April 11, 201313 yr I am about to retire a workstation I've had for many years. I couldn't even remember when I put it in service. It was after the Supermicro X5DAL boards were easily accessible used on eBay. It was running with the really nice LV 2.4 GHZ 32Bit XEON processors of the day. For it's time it was a really nice board and served me well. What made me laugh today was reviewing the smart reports of the drives I'm about to retire. It seems the machine has been in service over 7.5 years. One of the IBM 9GB SCSI drives has been running so long the power on hours rolled over past 65535 and it made me laugh and think about how we try so hard to spin our hard drives down to save them. Yet these have been spinning non stop for so long without trouble. The only thing special in this case is a highly designed airflow in a very poorly designed case. I worked hard to make sure there was airflow through the case with extra slot fans and PSU. Just for laughs this is the case. I'll attach the smart reports for further review and discussion. It's funny about the rollover of power on hours. I was stumped for a minute because I just ran a smart test and it said. 571 hours??? So it must have rolled over considering I installed the 2 drives around the same time. SMART Self-test log Num Test Status segment LifeTime LBA_first_err [sK ASC ASQ] Description number (hours) # 1 Background short Completed - 571 - [- - -] # 2 Background short Completed - 40392 - [- - -] # 3 Background long Completed - 5 - [- - -] hda.txt sda.txt sdb.txt
April 11, 201313 yr Author Best front panel ever. I'm going to cry when I have to toss this puppy. It was cool, but it could only serve as a workstation since it's really slim on expandability.

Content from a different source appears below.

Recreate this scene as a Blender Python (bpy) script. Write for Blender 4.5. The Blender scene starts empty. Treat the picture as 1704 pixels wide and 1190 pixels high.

April 17, 201313 yr Great looking case. My main issue with spinning the drives down is not so much to save their life, it is the heat. Summertime in Texas is not exactly the coolest location. I am actually of the opinion that we are in fact decreasing the life in some cases with spin up/down cycles, depending on usage pattern, versus letting it run.
April 17, 201313 yr Author Great looking case. My main issue with spinning the drives down is not so much to save their life, it is the heat. Summertime in Texas is not exactly the coolest location. I am actually of the opinion that we are in fact decreasing the life in some cases with spin up/down cycles, depending on usage pattern, versus letting it run. Heat is the silent killer!